O zaman çıkan her söz bir lav gibi yakar, söylenen her şey bir kılıç gibi yaralar ve ortalık karşılıklı toz dumana döner.
İç darbeye ve konjonktürel etkilere maruz kalıp, varlığı yara alan ve iç darbe ile iç konuşmalarının yeri, konumu ve ifadesi değiştirilen insan yazsa da, yazdığı değildir, başka bir şeydir. Realitenin dışına çıkmış bir sanallığın canavarıdır artık.

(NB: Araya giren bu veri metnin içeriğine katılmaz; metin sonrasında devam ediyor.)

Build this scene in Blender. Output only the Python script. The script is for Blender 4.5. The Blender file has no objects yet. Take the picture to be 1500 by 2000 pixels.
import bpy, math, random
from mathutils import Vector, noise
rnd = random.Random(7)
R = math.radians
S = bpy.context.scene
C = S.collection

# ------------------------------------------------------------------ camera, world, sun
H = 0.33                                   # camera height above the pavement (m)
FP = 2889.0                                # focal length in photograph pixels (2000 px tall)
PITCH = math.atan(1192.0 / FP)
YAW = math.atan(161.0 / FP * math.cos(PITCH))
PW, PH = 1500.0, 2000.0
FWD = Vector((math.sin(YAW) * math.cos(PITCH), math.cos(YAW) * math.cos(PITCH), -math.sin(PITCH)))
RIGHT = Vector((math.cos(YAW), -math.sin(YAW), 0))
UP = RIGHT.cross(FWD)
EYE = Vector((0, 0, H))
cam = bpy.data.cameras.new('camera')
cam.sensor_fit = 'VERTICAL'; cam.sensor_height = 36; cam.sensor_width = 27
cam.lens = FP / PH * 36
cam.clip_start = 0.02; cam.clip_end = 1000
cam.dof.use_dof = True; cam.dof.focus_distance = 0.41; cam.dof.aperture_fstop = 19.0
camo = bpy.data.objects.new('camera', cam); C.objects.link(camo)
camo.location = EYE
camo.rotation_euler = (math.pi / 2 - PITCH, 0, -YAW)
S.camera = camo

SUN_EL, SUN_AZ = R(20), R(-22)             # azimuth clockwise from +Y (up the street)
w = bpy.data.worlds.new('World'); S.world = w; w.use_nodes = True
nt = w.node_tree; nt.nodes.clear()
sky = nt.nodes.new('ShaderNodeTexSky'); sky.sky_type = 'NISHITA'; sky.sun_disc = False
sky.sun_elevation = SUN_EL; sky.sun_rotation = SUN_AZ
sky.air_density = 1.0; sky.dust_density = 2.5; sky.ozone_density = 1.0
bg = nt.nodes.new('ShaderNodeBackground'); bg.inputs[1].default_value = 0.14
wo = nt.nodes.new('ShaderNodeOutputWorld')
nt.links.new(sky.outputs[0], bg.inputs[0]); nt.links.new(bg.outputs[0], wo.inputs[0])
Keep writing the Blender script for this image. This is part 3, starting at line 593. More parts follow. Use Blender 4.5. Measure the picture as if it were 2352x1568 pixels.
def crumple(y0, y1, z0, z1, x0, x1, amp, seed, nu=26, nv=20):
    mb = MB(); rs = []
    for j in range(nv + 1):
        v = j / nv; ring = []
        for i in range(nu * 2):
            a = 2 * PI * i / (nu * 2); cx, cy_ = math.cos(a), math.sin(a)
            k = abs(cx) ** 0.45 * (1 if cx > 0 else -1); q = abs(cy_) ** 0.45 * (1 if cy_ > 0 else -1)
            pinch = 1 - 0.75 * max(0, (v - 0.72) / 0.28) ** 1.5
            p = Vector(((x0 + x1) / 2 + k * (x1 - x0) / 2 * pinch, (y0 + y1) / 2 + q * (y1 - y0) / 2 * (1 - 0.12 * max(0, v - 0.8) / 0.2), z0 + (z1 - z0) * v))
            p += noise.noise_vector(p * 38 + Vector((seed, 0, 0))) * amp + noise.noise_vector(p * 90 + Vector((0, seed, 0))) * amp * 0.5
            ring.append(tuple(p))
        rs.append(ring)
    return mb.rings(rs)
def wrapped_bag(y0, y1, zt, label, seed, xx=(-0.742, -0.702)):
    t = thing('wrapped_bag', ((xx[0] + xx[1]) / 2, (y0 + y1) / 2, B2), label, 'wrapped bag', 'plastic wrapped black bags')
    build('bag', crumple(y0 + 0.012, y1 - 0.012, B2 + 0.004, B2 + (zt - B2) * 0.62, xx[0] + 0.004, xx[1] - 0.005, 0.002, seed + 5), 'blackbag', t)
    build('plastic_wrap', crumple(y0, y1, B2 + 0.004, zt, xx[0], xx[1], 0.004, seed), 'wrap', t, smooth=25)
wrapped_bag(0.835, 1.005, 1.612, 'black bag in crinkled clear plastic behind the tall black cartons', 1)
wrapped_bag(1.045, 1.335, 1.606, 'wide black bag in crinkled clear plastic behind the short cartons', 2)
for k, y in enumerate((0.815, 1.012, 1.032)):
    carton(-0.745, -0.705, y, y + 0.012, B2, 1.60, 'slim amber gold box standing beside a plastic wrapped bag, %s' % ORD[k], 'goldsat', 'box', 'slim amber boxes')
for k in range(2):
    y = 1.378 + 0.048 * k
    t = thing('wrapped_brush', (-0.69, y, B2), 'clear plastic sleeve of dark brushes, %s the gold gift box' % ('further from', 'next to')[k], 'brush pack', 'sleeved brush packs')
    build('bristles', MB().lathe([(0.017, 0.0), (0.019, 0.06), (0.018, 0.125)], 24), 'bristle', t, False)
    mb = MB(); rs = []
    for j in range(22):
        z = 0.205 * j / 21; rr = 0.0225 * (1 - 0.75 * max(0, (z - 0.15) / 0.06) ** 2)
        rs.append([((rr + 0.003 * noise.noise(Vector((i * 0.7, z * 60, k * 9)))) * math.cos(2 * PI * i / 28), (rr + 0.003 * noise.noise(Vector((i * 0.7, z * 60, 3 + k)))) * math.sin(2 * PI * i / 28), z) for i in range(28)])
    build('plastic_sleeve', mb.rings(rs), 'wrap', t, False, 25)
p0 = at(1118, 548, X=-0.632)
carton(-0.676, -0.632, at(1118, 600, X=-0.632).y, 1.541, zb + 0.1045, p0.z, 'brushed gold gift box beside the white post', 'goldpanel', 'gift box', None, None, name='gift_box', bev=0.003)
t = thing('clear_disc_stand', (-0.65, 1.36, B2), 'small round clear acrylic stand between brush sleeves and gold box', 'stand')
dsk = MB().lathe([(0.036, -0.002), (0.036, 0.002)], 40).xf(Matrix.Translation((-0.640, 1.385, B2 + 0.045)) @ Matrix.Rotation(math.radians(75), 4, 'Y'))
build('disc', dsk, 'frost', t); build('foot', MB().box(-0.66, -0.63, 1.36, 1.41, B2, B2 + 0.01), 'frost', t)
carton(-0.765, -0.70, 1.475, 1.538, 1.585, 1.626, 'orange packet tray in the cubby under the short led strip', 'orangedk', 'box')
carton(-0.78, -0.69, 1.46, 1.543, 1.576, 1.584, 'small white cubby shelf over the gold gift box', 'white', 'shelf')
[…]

İç fırtınadan ve kargaşadan fırsat bulup iç darbe yapan bir çete, kendi sistemini tahrip ettiği gibi etrafa yayma ve yayılma hızı en yüksek bir teknoloji ile engellenemeyen bir şekilde bilişmeyi, didişme yapabiliyor. İç darbelerin bu bozguncu kuvveti, zaman içinde zararlarını makineye yükleyen birer zararlı alet haline geliyor.
İç konuşmaların selameti, su-i zan etmemek, hüsn-ü zanla bakmak ve şeytandan istiaze ile mümkündür. Gayesine uygun hedeflerle düşünmek ise moral ve huzur verir.